Special Presentation
“I don't know if a reader or people sitting in a movie theater can really comprehend the cold that burns like acid and never ends, and the fear that you have inside. I think that what people see as courage, it's actually fear. I was so afraid, every minute. This wasn't heroism or adventure. This was hell.”
—Nando Parrado
Nando Parrado was unconscious for three days after his plane crashed in the Andes. The crash killed his sister and mother, as well as more than half of his 45 teammates and crewmembers. In the end, only 16 survived. Stuck on a 12,000-foot glacier, he and the other survivors were stranded. (Stranded is also the name of the edge-of-your seat doc).
Nando couldn’t stop thinking of his father and resolved to get home to see him—or die trying. Nando thought of himself as an ordinary young man with no particular inclination toward leadership or heroism. So he set out fully expecting to die—but to at least die in closer proximity to his father.
What he accomplished—leading an almost impossible expedition of two through the Andes Mountains, covering more than 45 miles of frozen wilderness—is now epic.

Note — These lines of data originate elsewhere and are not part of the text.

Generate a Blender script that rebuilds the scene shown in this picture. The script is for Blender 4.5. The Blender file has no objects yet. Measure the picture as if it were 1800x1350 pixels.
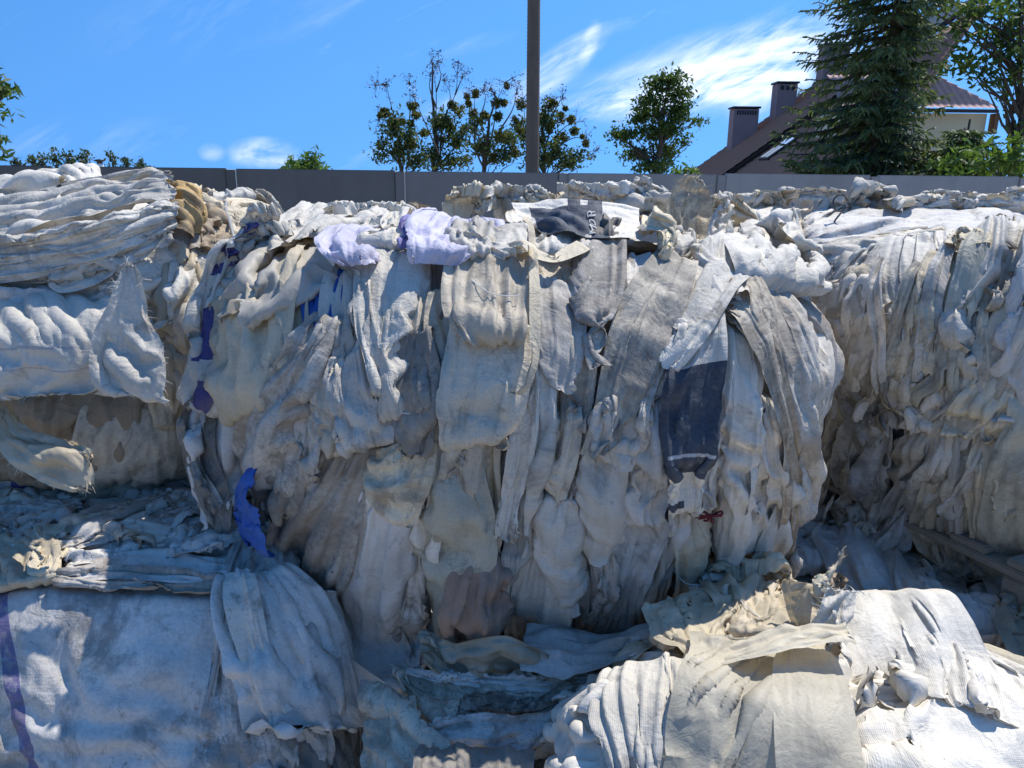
import bpy, bmesh, math, random
import numpy as np
from mathutils import Vector, Matrix, Quaternion
from mathutils.bvhtree import BVHTree
from mathutils import noise as mnoise
from concurrent.futures import ThreadPoolExecutor

R = math.radians
random.seed(7)
np.random.seed(7)
SC = bpy.context.scene
COL = SC.collection

# ------------------------------------------------------------------ camera
EYE = 1.90
PITCH, ROLL, F = R(15.42), R(0.62), 1350.0
cam_d = bpy.data.cameras.new('camera')
cam = bpy.data.objects.new('camera', cam_d)
COL.objects.link(cam)
SC.camera = cam
cam_d.sensor_width = 36.0
cam_d.lens = 27.0
cam_d.clip_start = 0.05
cam_d.clip_end = 5000
CAM_M = Matrix.Translation((0, 0, EYE)) @ Matrix.Rotation(math.pi / 2 - PITCH, 4, 'X') @ Matrix.Rotation(ROLL, 4, 'Z')
cam.matrix_world = CAM_M
CAM_R = np.array(CAM_M.to_3x3())
CAM_O = np.array((0, 0, EYE))

# ------------------------------------------------------------------ sky and sun
TO_SUN = Vector((0.40, 0.38, 1.0)).normalized()
world = bpy.data.worlds.new('World')
SC.world = world
world.use_nodes = True


def build_world():
    nt = world.node_tree
    nt.nodes.clear()
    N, L = nt.nodes.new, nt.links.new
    out = N('ShaderNodeOutputWorld')
    bg = N('ShaderNodeBackground')
    bg.inputs['Strength'].default_value = 0.15
    sky = N('ShaderNodeTexSky')
    sky.sky_type = 'NISHITA'
    sky.sun_disc = False
    sky.sun_elevation = math.asin(TO_SUN.z)
    sky.sun_rotation = math.atan2(TO_SUN.x, TO_SUN.y)
    sky.altitude = 0
    sky.air_density = 1.0
    sky.dust_density = 0.1
    sky.ozone_density = 4.0
    hs = N('ShaderNodeHueSaturation')
    hs.inputs['Saturation'].default_value = 1.25
    L(sky.outputs[0], hs.inputs['Color'])
    hs.inputs['Value'].default_value = 0.78
    # clouds: thin cirrus, laid out by direction (t = x/y, e = z/y)
    tc = N('ShaderNodeTexCoord')
    lift = N('ShaderNodeVectorMath')
    lift.operation = 'MULTIPLY_ADD'
    L(tc.outputs['Generated'], lift.inputs[0])
    lift.inputs[1].default_value = (1, 1, 0.75)
    lift.inputs[2].default_value = (0, 0, 0.42)
    nrm = N('ShaderNodeVectorMath')
    nrm.operation = 'NORMALIZE'
    L(lift.outputs[0], nrm.inputs[0])
    L(nrm.outputs[0], sky.inputs[0])
    sep = N('ShaderNodeSeparateXYZ')
    L(tc.outputs['Generated'], sep.inputs[0])

    def M(op, a, b=None, c=None, clamp=False):
        n = N('ShaderNodeMath')
        n.operation = op
        n.use_clamp = clamp
        for i, v in enumerate((a, b, c)):
            if v is None:
                continue
            if isinstance(v, (int, float)):
                n.inputs[i].default_value = v
            else:
                L(v, n.inputs[i])
        return n.outputs[0]
    ya = M('MAXIMUM', M('ABSOLUTE', sep.outputs[1]), 0.02)
    t = M('DIVIDE', sep.outputs[0], ya)
    e = M('DIVIDE', sep.outputs[2], ya)

    def noise(scale, detail, sx, sy, rot, seed, dist=0.0, rough=0.6):
        cb = N('ShaderNodeCombineXYZ')
        ca, sa = math.cos(rot), math.sin(rot)
        a = M('ADD', M('MULTIPLY', t, ca), M('MULTIPLY', e, sa))
        b = M('SUBTRACT', M('MULTIPLY', e, ca), M('MULTIPLY', t, sa))
        L(M('MULTIPLY', a, sx), cb.inputs[0])
        L(M('MULTIPLY', b, sy), cb.inputs[1])
        cb.inputs[2].default_value = seed
        n = N('ShaderNodeTexNoise')
        n.inputs['Scale'].default_value = scale
        n.inputs['Detail'].default_value = detail
        n.inputs['Roughness'].default_value = rough
        n.inputs['Distortion'].default_value = dist
        L(cb.outputs[0], n.inputs['Vector'])
        return n.outputs[0]

    def blob(t0, e0, rt, re, rot, pw=1.0):
        ca, sa = math.cos(rot), math.sin(rot)
        dt, de = M('SUBTRACT', t, t0), M('SUBTRACT', e, e0)
        a = M('DIVIDE', M('ADD', M('MULTIPLY', dt, ca), M('MULTIPLY', de, sa)), rt)
        b = M('DIVIDE', M('SUBTRACT', M('MULTIPLY', de, ca), M('MULTIPLY', dt, sa)), re)
        d = M('ADD', M('MULTIPLY', a, a), M('MULTIPLY', b, b))
        return M('POWER', M('SUBTRACT', 1.0, d, clamp=True), pw)

    def te(px, py):
        d = CAM_R @ np.array((px - 900, -(py - 675), -F))
        return d[0] / d[1], d[2] / d[1]
    wisp = noise(1.0, 9, 3.2, 14.0, R(24), 3.1, 1.2, 0.62)
    puff = noise(9.0, 8, 1.0, 1.8, R(10), 7.7, 0.3, 0.55)
    fine = noise(1.0, 8, 14.0, 60.0, R(30), 1.3, 0.8, 0.65)
    total = None

    def add(x):
        nonlocal total
        total = x if total is None else M('ADD', total, x)
    w1 = M('ADD', M('MULTIPLY', wisp, 1.4), M('MULTIPLY', fine, 0.6))
    # the broad feathered sheet right of the pole
    for (px, py, rx, ry, rot, k, lo) in ((1290, 120, 240, 62, 14, 1.25, 0.62), (1190, 165, 270, 28, 9, 0.9, 0.66), (1395, 120, 130, 85, 20, 0.85, 0.66),
                                         (975, 120, 100, 26, 36, 0.95, 0.60), (1036, 78, 14, 36, -18, 0.8, 0.6), (890, 165, 150, 22, 12, 0.5, 0.7),
                                         (740, 95, 150, 16, 11, 0.30, 0.7), (1130, 25, 110, 14, 20, 0.25, 0.7), (400, 20, 260, 60, 10, 0.16, 0.7),
                                         (110, 255, 260, 40, 4, 0.20, 0.7)):
        t0, e0 = te(px, py)
        m = blob(t0, e0, rx / F * 1.2, ry / F * 1.25, R(rot), 1.5)
        s = M('MULTIPLY', M('SUBTRACT', w1, lo + 0.22), 1.7, clamp=True)
        add(M('MULTIPLY', M('MULTIPLY', m, s), k))
    for (px, py, rx, ry, k) in ((462, 268, 50, 21, 1.1), (372, 268, 20, 13, 0.45), (470, 284, 56, 11, 0.5)):
        t0, e0 = te(px, py)
        m = blob(t0, e0, rx / F * 1.35, ry / F * 1.35, 0, 1.4)
        s = M('MULTIPLY', M('SUBTRACT', puff, 0.36), 3.4, clamp=True)
        add(M('MULTIPLY', M('MULTIPLY', m, s), k))
    # beyond the frame: the same thin cirrus goes on faintly
    far = M('MULTIPLY', M('SUBTRACT', wisp, 0.60), 0.8, clamp=True)
    add(M('MULTIPLY', far, M('GREATER_THAN', sep.outputs[2], 0.0)))
    front = M('GREATER_THAN', sep.outputs[1], 0.0)
    fac = M('MULTIPLY', M('MINIMUM', total, 0.78), 1.0)
    fac = M('MULTIPLY', fac, M('MAXIMUM', front, 0.15))
    mix = N('ShaderNodeMix')
    mix.data_type = 'RGBA'
    L(fac, mix.inputs[0])
    L(hs.outputs[0], mix.inputs[6])
    mix.inputs[7].default_value = (4.7, 4.95, 5.35, 1)
    L(mix.outputs[2], bg.inputs['Color'])
    L(bg.outputs[0], out.inputs[0])


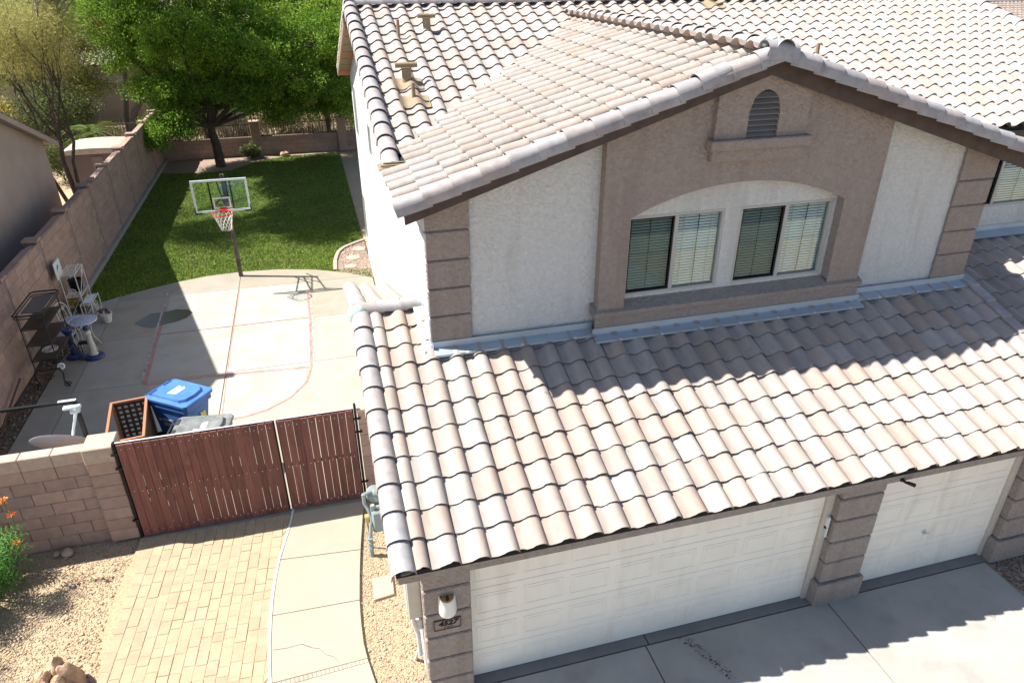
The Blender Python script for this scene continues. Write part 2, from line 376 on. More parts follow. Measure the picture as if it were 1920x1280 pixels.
# lawn
lawnP = [(-7.05, 13.35)] + [(x, y + .02) for x, y in arc] + [(.62, 14.2), (-.36, 14.35), (-.33, 15.09), (-.2, 15.81), (.16, 16.31), (.64, 16.66), (.62, 29.2), (-1.6, 29.2), (-2.4, 28.9), (-3.2, 28.4), (-4.1, 27.2), (-5.3, 27.05), (-7.05, 27.4)]
lw = MB(); lw.prism(lawnP, -.06, -.015); struct('lawn', lw, GRASSB)
bl = []
LP = np.array(lawnP)
N = 95000; yy = 13.3 + (29.2 - 13.3) * rng.random(N) ** 1.5; xx = rng.uniform(-7.05, .62, N)
msk = np.zeros(N, bool)
for i in range(len(LP)):
    (x1, y1), (x2, y2) = LP[i - 1], LP[i]
    with np.errstate(divide='ignore', invalid='ignore'):
        cr = ((y1 > yy) != (y2 > yy)) & (xx < (x2 - x1) * (yy - y1) / (y2 - y1 + 1e-12) + x1)
    msk ^= cr
xx, yy = xx[msk], yy[msk]; n = len(xx); an = rng.uniform(0, 2 * np.pi, n); h = rng.uniform(.025, .06, n); wd = rng.uniform(.008, .016, n); le = rng.normal(0, .025, (n, 2))
dx, dy = np.cos(an) * wd, np.sin(an) * wd
V = np.stack([np.c_[xx - dx, yy - dy, np.full(n, -.018)], np.c_[xx + dx, yy + dy, np.full(n, -.018)], np.c_[xx + le[:, 0], yy + le[:, 1], h - .015]], 1).reshape(-1, 3)
o = link('grass', npmesh('grass', V, np.arange(3 * n).reshape(-1, 3), BLADE)); o['kind'] = 'stuff'; o['label'] = 'short mown green grass of the back lawn'; o['category'] = 'grass'

# reddish gravel bed by the house with its curb and stepping stones, and the tree bed
bd = MB(); bd.prism([(.66, 13.5), (-.18, 14.14), (-.36, 14.35), (-.33, 15.09), (-.2, 15.81), (.16, 16.31), (.66, 16.66)], -.06, -.008); bed2 = struct('gravel_bed', bd, BARK_MULCH)
cb = MB(); cpts = [(-.38, 14.3), (-.36, 14.7), (-.34, 15.09), (-.27, 15.5), (-.2, 15.81), (-.03, 16.12), (.16, 16.31), (.4, 16.5), (.66, 16.68)]
for i in range(len(cpts) - 1):
    a, b = Vector(cpts[i]), Vector(cpts[i + 1]); d = (b - a).normalized(); nn = Vector((-d.y, d.x)) * .055; e = d * .006
    part('curb_stone', slab(MB(), [tuple(a - nn + e), tuple(b - nn - e), tuple(b + nn - e), tuple(a + nn + e)], -.06, .045, .012), FLAG, bed2)
for (x, y, a, q) in ((.42, 15.92, .3, .2), (.2, 15.22, .1, .22), (.08, 14.5, -.2, .17)):
    P = [(x + q * (1 + random.uniform(-.15, .15)) * math.cos(a + t) * 1.1, y + q * (1 + random.uniform(-.15, .15)) * math.sin(a + t)) for t in [k * math.pi / 3.5 for k in range(7)]]
    part('stepping_stone', slab(MB(), P, -.03, .02, .01), FLAG, bed2)
tb = MB(); tb.prism([(-7.05, 27.4), (-5.3, 27.05), (-4.1, 27.2), (-3.2, 28.4), (-2.4, 28.9), (-1.6, 29.2), (.6, 29.25), (.6, 29.6), (-7.05, 29.6)], -.05, -.004)
struct('tree_bed', tb, BARK_MULCH)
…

And remember, he did this without any gear, which may explain his words: “I have a sexual attraction to ice axes and crampons. Every time I go to an REI store, I let my hands slide through them. I think how much these tools would have saved me in time and danger during the trek. My wife, she tolerates it, but she tells me never to bring them to bed.”
We are thrilled to have Nando at Mountainfilm to walk us through his odyssey and take your questions.